Se volessimo cercare una cifra sintetica del pontificato di Francesco potremmo trovarla nella parola “misericordia”, che ha caratterizzato la visione di Chiesa portata avanti da un Papa proveniente dall’America latina, dove i cristiani cercano di vivere, alla luce del mistero dell’Incarnazione di Cristo e della Pasqua, il servizio concreto ai poveri e l’attenzione a quelli che Bergoglio chiama “lo scarto” della società.
Non solo i documenti magisteriali di Francesco, ma anche le sue visite apostoliche ai popoli più indigenti hanno dato l’immagine chiara di una Chiesa che riconosce il suo vero volto nella misericordia, ossia nel cuore che si china verso la miseria degli uomini. Non una Chiesa trionfalistica, che si presenta al mondo nella logica del potere, ma la Chiesa prospettata dal Concilio Vaticano II, che sceglie di vivere “dentro” il mondo, assumendone, in spirito di servizio, “le gioie e le speranze, le tristezze e le angosce”.
Il tema della misericordia è abbondantemente presente anche nel Magistero di Francesco, che richiama gli operatori pastorali ad essere accoglienti verso tutti, ed in particolare verso coloro che vivono una situazione complessa in campo matrimoniale e familiare. Il testo dell’ “Amoris laetitia”, da questo punto di vista è emblematico, perché ha cercato di conciliare la proclamazione della verità sul vangelo del matrimonio e la pratica della carità nei confronti di quanti si trovano in situazioni di fragilità nella loro vita coniugale e che vanno amorevolmente accompagnati e integrati.
Infine va messa in luce la sinodalità, che Francesco ha voluto imprimere a tutta la vita della Chiesa, evitando di essere un Papa accentratore o monocratico e cercando invece di dare voce a tutti, nella convinzione che ognuno può portare il proprio contributo per la buona riuscita della missione ecclesiale.
Naturalmente un tale pontificato non poteva non suscitare anche vivaci polemiche, specialmente da parte di coloro che si trincerano dietro la difesa a spada tratta delle tradizioni e rimpiangono una Chiesa che si impone con la forza della sua magnificenza anche esteriore, oltre che con un potere esercitato in modo autoritario. Costoro criticano Francesco di essere un eretico e credono che egli stia conducendo la Chiesa verso lo sfacelo. È chiaro, dunque, che Papa Francesco non è ben visto da tutti, perché all’interno della Chiesa c’è una frangia minoritaria e conservatrice che vorrebbe addirittura le sue dimissioni o che, nei casi più estremi, lo considera perfino come un Papa illegittimo.
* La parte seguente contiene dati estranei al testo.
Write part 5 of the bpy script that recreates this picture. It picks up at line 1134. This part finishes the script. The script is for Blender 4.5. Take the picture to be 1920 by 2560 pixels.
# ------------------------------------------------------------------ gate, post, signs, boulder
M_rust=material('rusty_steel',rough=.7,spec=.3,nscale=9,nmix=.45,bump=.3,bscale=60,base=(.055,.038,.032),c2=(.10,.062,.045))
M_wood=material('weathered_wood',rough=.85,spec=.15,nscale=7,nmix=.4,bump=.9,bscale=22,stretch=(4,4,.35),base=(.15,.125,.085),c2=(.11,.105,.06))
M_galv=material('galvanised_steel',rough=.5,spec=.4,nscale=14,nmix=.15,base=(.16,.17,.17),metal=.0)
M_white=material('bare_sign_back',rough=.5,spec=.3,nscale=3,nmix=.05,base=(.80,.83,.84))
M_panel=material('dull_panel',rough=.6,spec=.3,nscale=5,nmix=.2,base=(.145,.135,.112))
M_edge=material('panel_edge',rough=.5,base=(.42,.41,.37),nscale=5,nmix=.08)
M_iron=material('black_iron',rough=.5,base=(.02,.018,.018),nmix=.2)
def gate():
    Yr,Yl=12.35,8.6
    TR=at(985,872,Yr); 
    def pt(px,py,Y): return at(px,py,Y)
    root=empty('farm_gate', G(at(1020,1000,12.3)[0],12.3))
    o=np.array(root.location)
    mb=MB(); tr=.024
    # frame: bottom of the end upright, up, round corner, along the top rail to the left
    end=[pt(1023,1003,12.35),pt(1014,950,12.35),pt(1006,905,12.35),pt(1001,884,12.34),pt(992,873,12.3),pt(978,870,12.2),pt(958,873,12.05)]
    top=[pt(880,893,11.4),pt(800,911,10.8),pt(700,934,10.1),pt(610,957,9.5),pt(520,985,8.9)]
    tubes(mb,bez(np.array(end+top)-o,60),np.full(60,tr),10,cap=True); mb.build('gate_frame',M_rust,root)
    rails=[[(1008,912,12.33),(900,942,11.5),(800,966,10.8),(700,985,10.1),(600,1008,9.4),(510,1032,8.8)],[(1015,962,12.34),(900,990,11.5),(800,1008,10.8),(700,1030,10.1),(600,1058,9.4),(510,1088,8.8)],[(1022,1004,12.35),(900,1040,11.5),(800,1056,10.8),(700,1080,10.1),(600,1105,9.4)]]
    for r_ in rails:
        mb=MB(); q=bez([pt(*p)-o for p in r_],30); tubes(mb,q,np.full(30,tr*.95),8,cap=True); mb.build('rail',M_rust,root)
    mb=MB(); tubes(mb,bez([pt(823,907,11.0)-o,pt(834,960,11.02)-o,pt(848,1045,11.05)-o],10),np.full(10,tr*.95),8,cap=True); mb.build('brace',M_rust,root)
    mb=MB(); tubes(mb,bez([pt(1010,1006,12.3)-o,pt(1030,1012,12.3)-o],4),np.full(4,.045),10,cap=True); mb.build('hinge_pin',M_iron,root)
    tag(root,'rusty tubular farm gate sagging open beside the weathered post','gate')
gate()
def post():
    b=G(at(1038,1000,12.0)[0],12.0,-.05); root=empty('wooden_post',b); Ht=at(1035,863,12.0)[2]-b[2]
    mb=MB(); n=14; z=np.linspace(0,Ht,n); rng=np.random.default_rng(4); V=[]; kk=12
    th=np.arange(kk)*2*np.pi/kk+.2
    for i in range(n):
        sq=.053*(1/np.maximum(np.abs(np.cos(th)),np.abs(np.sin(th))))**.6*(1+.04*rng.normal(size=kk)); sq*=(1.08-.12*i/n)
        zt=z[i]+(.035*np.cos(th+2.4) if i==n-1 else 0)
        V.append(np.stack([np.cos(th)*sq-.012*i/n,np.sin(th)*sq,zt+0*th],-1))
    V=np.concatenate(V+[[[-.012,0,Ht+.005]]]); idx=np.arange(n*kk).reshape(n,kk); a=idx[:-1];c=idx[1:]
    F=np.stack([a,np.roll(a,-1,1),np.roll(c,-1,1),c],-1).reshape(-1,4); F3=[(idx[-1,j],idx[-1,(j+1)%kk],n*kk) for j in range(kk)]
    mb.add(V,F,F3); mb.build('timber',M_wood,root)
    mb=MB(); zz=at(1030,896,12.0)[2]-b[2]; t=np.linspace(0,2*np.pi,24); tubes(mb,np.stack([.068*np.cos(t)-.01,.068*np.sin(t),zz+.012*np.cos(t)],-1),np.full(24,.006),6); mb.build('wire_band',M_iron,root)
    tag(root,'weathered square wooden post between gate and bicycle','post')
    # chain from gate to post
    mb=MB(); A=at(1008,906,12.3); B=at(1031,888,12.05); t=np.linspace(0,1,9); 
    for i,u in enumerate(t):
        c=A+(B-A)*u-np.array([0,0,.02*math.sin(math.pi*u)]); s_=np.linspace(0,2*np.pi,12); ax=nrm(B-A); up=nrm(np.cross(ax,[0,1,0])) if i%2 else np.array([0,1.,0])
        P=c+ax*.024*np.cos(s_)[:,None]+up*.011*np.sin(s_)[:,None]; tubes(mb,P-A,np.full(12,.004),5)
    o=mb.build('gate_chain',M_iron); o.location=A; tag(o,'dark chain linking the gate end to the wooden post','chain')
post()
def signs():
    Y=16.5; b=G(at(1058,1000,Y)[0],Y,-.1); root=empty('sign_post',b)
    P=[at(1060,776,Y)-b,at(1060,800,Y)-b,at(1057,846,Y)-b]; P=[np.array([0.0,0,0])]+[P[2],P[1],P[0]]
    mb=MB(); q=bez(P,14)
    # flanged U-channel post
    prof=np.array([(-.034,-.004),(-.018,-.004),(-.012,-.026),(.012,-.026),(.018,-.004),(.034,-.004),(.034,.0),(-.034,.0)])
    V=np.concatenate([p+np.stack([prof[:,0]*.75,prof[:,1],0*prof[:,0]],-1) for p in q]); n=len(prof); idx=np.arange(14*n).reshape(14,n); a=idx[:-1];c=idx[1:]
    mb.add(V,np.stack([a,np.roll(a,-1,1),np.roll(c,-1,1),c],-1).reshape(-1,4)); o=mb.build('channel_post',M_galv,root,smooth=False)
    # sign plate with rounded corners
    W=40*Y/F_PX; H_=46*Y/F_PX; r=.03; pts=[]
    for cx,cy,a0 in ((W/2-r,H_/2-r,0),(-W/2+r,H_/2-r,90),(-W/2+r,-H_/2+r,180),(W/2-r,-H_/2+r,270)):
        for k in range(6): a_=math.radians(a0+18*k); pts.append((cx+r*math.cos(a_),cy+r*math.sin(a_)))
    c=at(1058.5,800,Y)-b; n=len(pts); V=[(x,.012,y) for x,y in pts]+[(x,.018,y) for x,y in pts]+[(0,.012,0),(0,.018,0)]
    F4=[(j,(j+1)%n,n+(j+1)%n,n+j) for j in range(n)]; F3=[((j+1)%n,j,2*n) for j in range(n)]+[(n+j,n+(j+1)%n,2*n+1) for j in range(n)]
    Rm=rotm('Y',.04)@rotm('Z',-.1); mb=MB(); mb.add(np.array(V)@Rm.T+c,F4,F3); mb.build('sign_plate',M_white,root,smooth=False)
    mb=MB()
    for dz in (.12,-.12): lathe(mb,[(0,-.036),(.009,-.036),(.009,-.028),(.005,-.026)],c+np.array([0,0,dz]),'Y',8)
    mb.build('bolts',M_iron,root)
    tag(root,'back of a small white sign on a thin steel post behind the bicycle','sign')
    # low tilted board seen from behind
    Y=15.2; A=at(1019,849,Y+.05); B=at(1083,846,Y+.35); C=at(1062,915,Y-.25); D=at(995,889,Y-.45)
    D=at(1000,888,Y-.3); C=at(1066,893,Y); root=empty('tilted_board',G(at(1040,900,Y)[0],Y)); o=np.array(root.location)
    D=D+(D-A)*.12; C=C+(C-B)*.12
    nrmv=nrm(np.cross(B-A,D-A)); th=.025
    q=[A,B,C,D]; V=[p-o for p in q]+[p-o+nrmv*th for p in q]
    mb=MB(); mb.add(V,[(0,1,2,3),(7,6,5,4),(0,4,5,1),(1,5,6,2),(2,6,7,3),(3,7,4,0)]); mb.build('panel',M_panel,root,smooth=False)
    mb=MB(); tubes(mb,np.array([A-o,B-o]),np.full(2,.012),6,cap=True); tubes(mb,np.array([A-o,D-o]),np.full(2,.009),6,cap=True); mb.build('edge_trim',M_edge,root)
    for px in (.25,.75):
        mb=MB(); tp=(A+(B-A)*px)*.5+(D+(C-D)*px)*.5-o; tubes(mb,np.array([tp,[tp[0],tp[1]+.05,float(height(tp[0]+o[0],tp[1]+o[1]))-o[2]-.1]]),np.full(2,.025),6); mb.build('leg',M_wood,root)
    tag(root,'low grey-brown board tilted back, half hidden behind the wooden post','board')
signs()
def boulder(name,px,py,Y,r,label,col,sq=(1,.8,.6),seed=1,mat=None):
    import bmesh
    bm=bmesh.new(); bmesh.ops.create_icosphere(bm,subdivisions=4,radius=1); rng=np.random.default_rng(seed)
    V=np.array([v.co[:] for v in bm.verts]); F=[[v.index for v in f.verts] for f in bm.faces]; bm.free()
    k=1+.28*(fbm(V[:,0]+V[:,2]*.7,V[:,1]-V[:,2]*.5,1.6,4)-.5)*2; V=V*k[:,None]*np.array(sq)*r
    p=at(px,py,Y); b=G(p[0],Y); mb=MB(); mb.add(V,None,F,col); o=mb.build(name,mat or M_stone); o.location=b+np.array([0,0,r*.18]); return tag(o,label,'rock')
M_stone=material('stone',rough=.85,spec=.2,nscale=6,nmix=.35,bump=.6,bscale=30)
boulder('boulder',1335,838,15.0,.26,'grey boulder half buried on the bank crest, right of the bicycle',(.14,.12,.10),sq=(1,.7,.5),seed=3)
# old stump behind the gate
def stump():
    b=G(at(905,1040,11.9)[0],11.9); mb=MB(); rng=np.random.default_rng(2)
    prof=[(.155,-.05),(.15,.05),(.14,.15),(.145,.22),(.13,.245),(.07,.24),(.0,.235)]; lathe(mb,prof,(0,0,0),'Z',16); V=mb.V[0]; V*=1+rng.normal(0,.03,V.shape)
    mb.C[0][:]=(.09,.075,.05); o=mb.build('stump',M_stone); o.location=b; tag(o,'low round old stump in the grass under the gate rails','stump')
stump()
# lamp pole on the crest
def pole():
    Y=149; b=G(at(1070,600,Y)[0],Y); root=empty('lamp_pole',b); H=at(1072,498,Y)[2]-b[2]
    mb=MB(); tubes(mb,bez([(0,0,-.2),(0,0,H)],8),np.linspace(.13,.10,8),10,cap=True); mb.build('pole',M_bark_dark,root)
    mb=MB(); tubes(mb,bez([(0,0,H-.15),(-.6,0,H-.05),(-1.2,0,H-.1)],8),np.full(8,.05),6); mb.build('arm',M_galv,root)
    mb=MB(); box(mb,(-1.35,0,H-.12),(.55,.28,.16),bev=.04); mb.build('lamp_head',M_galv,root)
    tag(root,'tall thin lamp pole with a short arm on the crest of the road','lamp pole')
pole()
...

La stragrande maggioranza delle persone però è favorevole a questo Papa, lo ama, lo reputa come un profeta del nostro tempo, capace di dare un’impronta nuova alla Chiesa e di dialogare in modo costruttivo con tutti, anche con coloro che non si riconoscono nella fede cristiana. Da questo punto di vista non possiamo che giudicare positivo il bilancio di questi dieci anni di ministero petrino di Papa Francesco, il quale sicuramente si sente come “servus servorum Dei”, all’interno di una Chiesa che è fatta unicamente di servitori e non di padroni potenti, di evangelizzatori e non di oltranzisti difensori del passato, di misericordiosi e non di custodi intransigenti di una verità che condanna impietosamente.